Por Ana Beatriz Lisboa Pereira Melo
Muito embora as pessoas jurídicas tenham existência autônoma, com patrimônio e vida financeira distinta da de seus sócios, nos últimos anos, o uso abusivo e indiscriminado da desconsideração da pessoa jurídica enfraqueceu estas distinções com aumento significativo da insegurança jurídica para empreendedores de todos os níveis.
Isto porque, muito embora o Direito tenha avançado para coibir o uso abusivo e fraudulento das pessoas jurídicas, a extensão do uso do instituto da desconsideração aos mais variados casos, sem grandes exigências no que tange as justificativas para o afastamento da pessoa jurídica, terminou por gerar uma injustificável confusão entre a figura do empresário e da empresa.
Ou seja, tanto a empresa é punida nos casos de desvio de conduta de sócios ou prepostos, como o empresário confunde-se com a figura da empresa, de tal sorte que termina por colocar seu patrimônio pessoal em risco sempre que empreende. Isto, em última instancia, representa grande desprestigio a personalidade jurídica, instituto cuja criação foi essencial ao desenvolvimento da atividade econômica.
No entanto, este cenário pode estar mudando.
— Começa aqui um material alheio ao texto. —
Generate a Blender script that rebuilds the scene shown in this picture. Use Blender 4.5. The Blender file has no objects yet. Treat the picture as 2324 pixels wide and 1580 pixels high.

Recentemente quando do julgamento dos Embargos de Divergência no RE nº 1.306.553-SC, o Superior Tribunal de Justiça (STJ) consolidou o entendimento de que os sócios de uma sociedade empresária só podem ser responsabilizados por dívidas desta quando há confusão patrimonial entre os bens dos sócios e da sociedade ou desvio de finalidade.
Assim, firma-se o entendimento segundo o qual a desconsideração da personalidade jurídica deve ser aplicada nas situações extremas previstas taxativamente no art. 50 do Código Civil, a saber: abuso de personalidade jurídica por excesso de mandato, confusão patrimonial ou desvio da finalidade da sociedade.
Neste sentido, para que se possa atingir os bens dos sócios, deve ser comprovado que estes agiram com dolo, desvirtuando os fins institucionais da sociedade e servindo-se desta para lesar credores ou terceiros.
Muito embora esta decisão aplique-se apenas na esfera civil, é certo que ela representa a escolha do STJ pelo princípio da autonomia patrimonial da personalidade jurídica, norma fundamental ao longo da história para o desenvolvimento das relações comerciais, estabelecendo critérios que permitirão a manutenção das garantias para aqueles que fizerem bom uso da pessoa jurídica, mas também o afastamento da desconsideração em casos de fraude com lesão a esfera de direitos de terceiros.